Tablodan da görüleceği üzere; en yüksek gelir dilimi dışında, bütün gelir dilimlerinin yıllar itibariyle toplam gelirden aldığı pay azalırken, sadece en üst gelir diliminin toplam gelirden aldığı pay her yıl artmaktadır. Bu da gelir dağılımındaki adaletsizliğin ve gelir dilimleri arasındaki uçurumun her yıl daha da artığı anlamına gelmektedir.

Toplumun en yüksek geliri elde eden yüzde 20'lik kesimin elde ettiği gelir, en düşük gelir elde eden yüzde 20'lik kesimin elde ettiği gelirin, 2022 yılında 7,9 katı iken, 2023 yılında bu fark 8,4 kata yükselmiştir.

En yüksek geliri elde eden yüzde 10'luk kesimin elde ettiği gelir, en düşük gelir elde eden yüzde 10’luk kesimin elde ettiği gelirin, 2022 yılında 14,2 katı iken, 2023 yılında 15,0 kata yükselmiştir.

Gelir dağılımındaki adaleti en net şekilde gösteren veri Gini katsayısıdır. Gini katsayısı, sıfıra yaklaştıkça gelir dağılımında eşitliği, bire yaklaştıkça gelir dağılımında bozulmayı ifade etmektedir.

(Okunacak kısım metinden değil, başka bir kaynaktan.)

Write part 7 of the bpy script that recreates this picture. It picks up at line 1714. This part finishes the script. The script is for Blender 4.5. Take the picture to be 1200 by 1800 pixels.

Gelir Dağılımı Adaletinde Avrupa Sonuncusuyuz,

AB İstatistik Ofisi Eurostat verilerine göre 2022 yılında AB’de Gini katsayısı 29,6 oldu. Türkiye’nin Gini katsayısı 43,3. Türkiye bu değerle Avrupa’da 36 ülke içinde ilk sırada yer alıyor. Bu ne demek? Gelir dağılımı eşitsizliğinin en yüksek olduğu ülke Türkiye.

Gerek toplanan vergi gelirlerinin türleri itibariyle ve gerekse gelir dağılımı itibariyle ülkemizde adaletli bir vergi siteminden ve gelir dağılımından bahsetmemiz mümkün değil. Bu adaletsizliğin düzeltilmesi için yapılan kayda değer bir çalışma da söz konusu değil.

Basına yansıyan bilgilerden gayrimenkul satışlarında 5 yıldan sonra tanınan istisnanın kaldırılması, vergi indirim ve istisnalarda daraltmalara gidileceği veya asgari kurumlar vergisinin uygulanacağı yönünde ki haberlere bakacak olursak, verginin tabana yayılması ya da gelir dağılımının adaletli olması yönünde yapılan bir çalışma olmadığını görüyoruz. Nüfusun yüzde 20’sinin, toplam gelirin yarısını aldığı bir ülkede nerden buldun diye sorulmamaya devam edilmesi demek, bu adaletsizliğe göz yumulmaya devam edileceği anlamına gelmektedir.